A five-year, $6 million dollar grant from the National Science Foundation (NSF) will fund the new Center, which will approach problems of energy and climate change policy from various disciplines, ranging from economics to computational mathematics to law.
“There is no more important problem facing humanity today than meeting rapidly expanding energy needs without damaging the environment,” Computer science professor and future director of the Center, Ian Foster, said in a February 17 press release.
The Center, a collaborative effort, will bring together individuals from nine different institutions, including Argonne National Laboratory. The research center aims to serve the government, the public sector, and private individuals.
The MacArthur Foundation contacted Foster in 2007 to develop the premise for a center that would integrate multiple disciplines. Using the $350,000 grant from the Foundation, the team assembled at the University spent a year developing a strong proposal for the NSF’s Decision Making Under Uncertainty program competition (DMUU).

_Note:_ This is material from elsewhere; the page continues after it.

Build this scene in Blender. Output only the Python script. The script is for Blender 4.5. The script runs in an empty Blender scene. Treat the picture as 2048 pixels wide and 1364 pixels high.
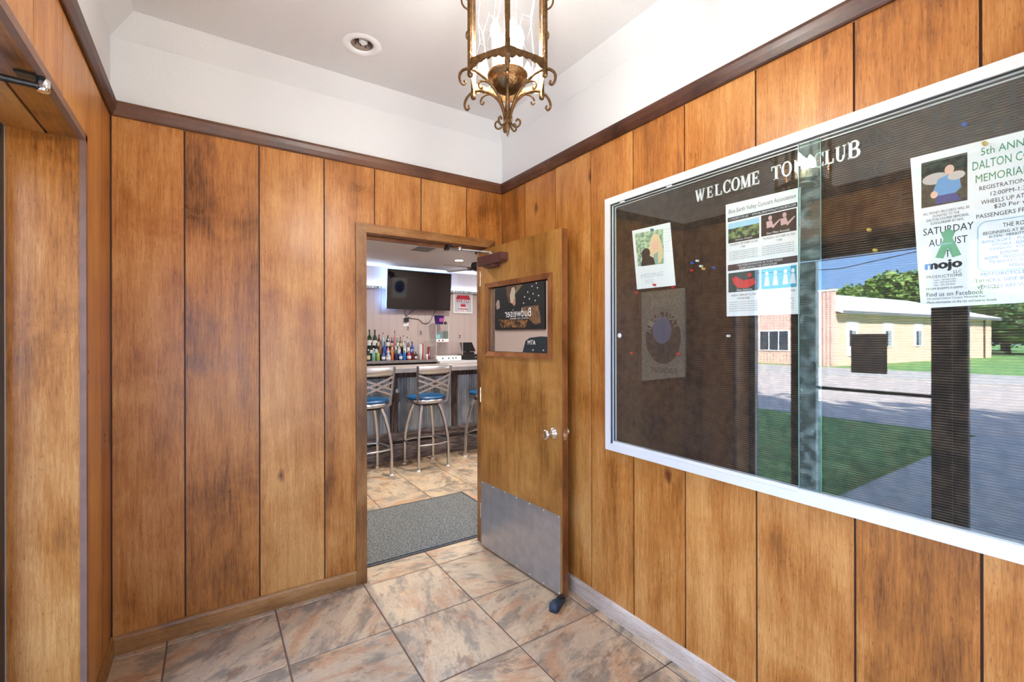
import bpy, math, random
from mathutils import Vector, Matrix
random.seed(7)
C = bpy.context.scene.collection
sc = bpy.context.scene
PI = math.pi
# ------------------------------------------------------------------ camera
yaw, roll = 0.5845, -0.0021
fw = Vector((math.sin(yaw), math.cos(yaw), 0)); rt = Vector((math.cos(yaw), -math.sin(yaw), 0)); up = Vector((0, 0, 1))
rt2 = rt*math.cos(roll) + up*math.sin(roll); up2 = -rt*math.sin(roll) + up*math.cos(roll)
cd = bpy.data.cameras.new('camera'); cam = bpy.data.objects.new('camera', cd); C.objects.link(cam)
cd.sensor_width = 36; cd.lens = 913.4*36/2048; cd.shift_y = -5.43/2048; cd.clip_start = 0.02; cd.clip_end = 500
m = Matrix((rt2, up2, -fw)).transposed().to_4x4(); m.translation = Vector((-1.7273, -2.7345, 1.4393)); cam.matrix_world = m
sc.camera = cam
# ------------------------------------------------------------------ exposure
sc.view_settings.view_transform = 'Standard'; sc.view_settings.look = 'None'
sc.view_settings.exposure = 1.1; sc.view_settings.gamma = 1.0; sc.cycles.max_bounces = 9; sc.cycles.diffuse_bounces = 5; sc.cycles.glossy_bounces = 4; sc.cycles.transparent_max_bounces = 24; sc.cycles.caustics_reflective = False; sc.cycles.caustics_refractive = False; sc.view_settings.use_curve_mapping = False
SKY, SUN, BULB, CAN = 4.3, 34.0, 330.0, 400.0
# ------------------------------------------------------------------ sky
w = bpy.data.worlds.new('sky'); sc.world = w; w.use_nodes = True
nt = w.node_tree; nt.nodes.clear()
def nd(t, typ, **kw):
    n = t.nodes.new(typ)
    for k, v in kw.items():
        if k == 'ins':
            for a, b in v.items(): n.inputs[a].default_value = b
        else: setattr(n, k, v)
    return n
tc = nd(nt, 'ShaderNodeTexCoord'); sep = nd(nt, 'ShaderNodeSeparateXYZ'); nt.links.new(tc.outputs['Generated'], sep.inputs[0])
ramp = nd(nt, 'ShaderNodeValToRGB'); nt.links.new(sep.outputs['Z'], ramp.inputs[0])
ramp.color_ramp.elements[0].position = 0.0; ramp.color_ramp.elements[0].color = (0.30, 0.54, 1.0, 1)
ramp.color_ramp.elements[1].position = 0.55; ramp.color_ramp.elements[1].color = (0.25, 0.48, 0.95, 1)
mp = nd(nt, 'ShaderNodeMapping'); mp.inputs['Scale'].default_value = (3, 3, 9); nt.links.new(tc.outputs['Generated'], mp.inputs[0])
ns = nd(nt, 'ShaderNodeTexNoise', ins={'Scale': 1.6, 'Detail': 6.0, 'Roughness': 0.55}); nt.links.new(mp.outputs[0], ns.inputs['Vector'])
cr = nd(nt, 'ShaderNodeValToRGB'); nt.links.new(ns.outputs[0], cr.inputs[0])
cr.color_ramp.elements[0].position = 0.53; cr.color_ramp.elements[0].color = (0, 0, 0, 1)
cr.color_ramp.elements[1].position = 0.72; cr.color_ramp.elements[1].color = (1, 1, 1, 1)
mx = nd(nt, 'ShaderNodeMixRGB'); mx.inputs[2].default_value = (1.5, 1.4, 1.5, 1)
nt.links.new(cr.outputs[0], mx.inputs[0]); nt.links.new(ramp.outputs[0], mx.inputs[1])
bg = nd(nt, 'ShaderNodeBackground', ins={'Strength': SKY}); nt.links.new(mx.outputs[0], bg.inputs[0])
ow = nd(nt, 'ShaderNodeOutputWorld'); nt.links.new(bg.outputs[0], ow.inputs[0])
# ------------------------------------------------------------------ sun (from over the roof, behind the entrance)
sl = bpy.data.lights.new('sun', 'SUN'); sl.energy = SUN; sl.angle = 0.009; sl.color = (1.0, 0.95, 0.90)
so = bpy.data.objects.new('sun', sl); C.objects.link(so)
so.rotation_euler = Vector((-0.55, 0.58, -0.60)).to_track_quat('-Z', 'Y').to_euler()

# ================================================================== helpers
ORI = {}
class MB:
    def __init__(s): s.v = []; s.f = []; s.sm = []; s.mi = []; s.m = 0
    def add(s, vs, fs, smooth=False):
        o = len(s.v); s.v += [tuple(x) for x in vs]
        for f in fs: s.f.append(tuple(i+o for i in f)); s.sm.append(smooth); s.mi.append(s.m)
        return s
    def box(s, x0, x1, y0, y1, z0, z1, ch=0):
        if x0 > x1: x0, x1 = x1, x0
        if y0 > y1: y0, y1 = y1, y0
        if z0 > z1: z0, z1 = z1, z0
        vs = [(x, y, z) for z in (z0, z1) for y in (y0, y1) for x in (x0, x1)]
        return s.add(vs, [(0, 2, 3, 1), (4, 5, 7, 6), (0, 1, 5, 4), (2, 6, 7, 3), (0, 4, 6, 2), (1, 3, 7, 5)])
    def prism(s, poly, ax, a, b):
        # poly of 2D points in the two other axes (in order), extruded along ax from a to b
        def P(u, v, t): return {'x': (t, u, v), 'y': (u, t, v), 'z': (u, v, t)}[ax]
        n = len(poly); vs = [P(u, v, a) for u, v in poly] + [P(u, v, b) for u, v in poly]
        return s.add(vs, [tuple(range(n))[::-1], tuple(range(n, 2*n))] + [(i, (i+1) % n, (i+1) % n+n, i+n) for i in range(n)])
    def tube(s, path, r, n=8, smooth=True, closed=False, flat=1.0):
        pts = [Vector(p) for p in path]; N = len(pts); vs = []; pu = None
        for i, p in enumerate(pts):
            if closed: t = (pts[(i+1) % N]-pts[i-1])
            else: t = (pts[min(i+1, N-1)]-pts[max(i-1, 0)])
            t.normalize()
            if pu is None:
                pu = Vector((0, 0, 1)) if abs(t.z) < 0.9 else Vector((1, 0, 0))
            pu = (pu - t*pu.dot(t)).normalized(); b = t.cross(pu)
            rr = r[i] if isinstance(r, (list, tuple)) else r
            for k in range(n):
                a = 2*PI*k/n + (PI/4 if n == 4 else 0); vs.append(p + pu*math.cos(a)*rr + b*math.sin(a)*rr*flat)
        fs = []
        for i in range(N if closed else N-1):
            j = (i+1) % N
            for k in range(n): fs.append((i*n+k, i*n+(k+1) % n, j*n+(k+1) % n, j*n+k))
        s.add(vs, fs, smooth)
        if not closed: s.add(vs[:n], [tuple(range(n))[::-1]]); s.add(vs[-n:], [tuple(range(n))])
        return s
    def lathe(s, prof, c=(0, 0, 0), n=16, axis='z', smooth=True, rot=0, cap=True):
        vs = []
        for r, z in prof:
            for k in range(n):
                a = 2*PI*k/n+rot; x, y = r*math.cos(a), r*math.sin(a)
                p = {'z': (x, y, z), 'x': (z, x, y), 'y': (y, z, x)}[axis]
                vs.append((p[0]+c[0], p[1]+c[1], p[2]+c[2]))
        fs = [(i*n+k, i*n+(k+1) % n, (i+1)*n+(k+1) % n, (i+1)*n+k) for i in range(len(prof)-1) for k in range(n)]
        s.add(vs, fs, smooth)
        if cap and prof[0][0] > 1e-6: s.add(vs[:n], [tuple(range(n))[::-1]])
        if cap and prof[-1][0] > 1e-6: s.add(vs[-n:], [tuple(range(n))])
        return s
    def mesh(s, name, mat):
        me = bpy.data.meshes.new(name); me.from_pydata(s.v, [], s.f)
        for mm in (mat if isinstance(mat, (list, tuple)) else [mat]): me.materials.append(mm)
        me.polygons.foreach_set('use_smooth', s.sm); me.polygons.foreach_set('material_index', s.mi); me.update()
        return me
    def build(s, name, mat, parent=None):
        if parent is not None:
            o0 = ORI.get(parent.name, Vector((0, 0, 0))); s.v = [tuple(Vector(p)-o0) for p in s.v]
        o = bpy.data.objects.new(name, s.mesh(name, mat)); C.objects.link(o)
        if parent is not None: o.parent = parent; ORI[o.name] = ORI.get(parent.name, Vector((0, 0, 0)))
        return o
def curve(path, k=3):
    P_ = [Vector(p) for p in path]; out = []
    for i in range(len(P_)-1):
        a, b, c_, d_ = P_[max(i-1, 0)], P_[i], P_[i+1], P_[min(i+2, len(P_)-1)]
        for j in range(k):
            t = j/k; out.append(0.5*((2*b)+(c_-a)*t+(2*a-5*b+4*c_-d_)*t*t+(3*b-a-3*c_+d_)*t*t*t))
    return out+[P_[-1]]
def tag(o, label=None, cat=None, group=None, kind=None):
    if label: o['label'] = label
    if cat: o['category'] = cat
    if group: o['group'] = group
    if kind: o['kind'] = kind
    return o
def thing(name, label, cat, loc=(0, 0, 0), rz=0, group=None, local=False, kind=None):
    """Empty at the base. local=True: parts are modelled in local coordinates, else in world coordinates."""
    o = bpy.data.objects.new(name, None); C.objects.link(o); o.location = loc; o.rotation_euler = (0, 0, rz); o.empty_display_size = 0.1
    tag(o, label, cat, group, kind); ORI[o.name] = Vector((0, 0, 0)) if local else Vector(loc)
    return o
def copy_tree(o, parent=None):
    c = o.copy(); C.objects.link(c)
    if parent is not None: c.parent = parent
    ORI[c.name] = ORI.get(o.name, Vector((0, 0, 0)))
    for ch in list(o.children): copy_tree(ch, c)
    return c
def struct(o, label, cat): return tag(o, label, cat, kind='structure')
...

The “open science philosophy” of the Community Integrated Model of Economic and Resource Trajectories for Humankind (CIM-EARTH) will allow scholars and policy makers outside of the Center to access the resources and information produced by the Center in an effort to encourage more collaboration.
As part of the NSF’s proposal requirement to integrate outreach programs, the Center will bring undergraduate, graduate, and even high school students into dialogue at the Center.
In a program that will launch in the summer of 2012, the Center is currently seeking undergraduate students with a strong background in teaching sciences to work with high school students as well as researchers.
According the Moyer, the University will work specifically with students from the Woodlawn Community School and the Lindblom Math and Science Academy to teach students how to “answer real world questions” as well as “get [students] comfortable with a college campus.”
“We want the Center in general to be a place both for faculty research and education, to be a place where people from disparate fields, physics, computer science, economics, geophysical sciences, and policy can come together,” Moyer said.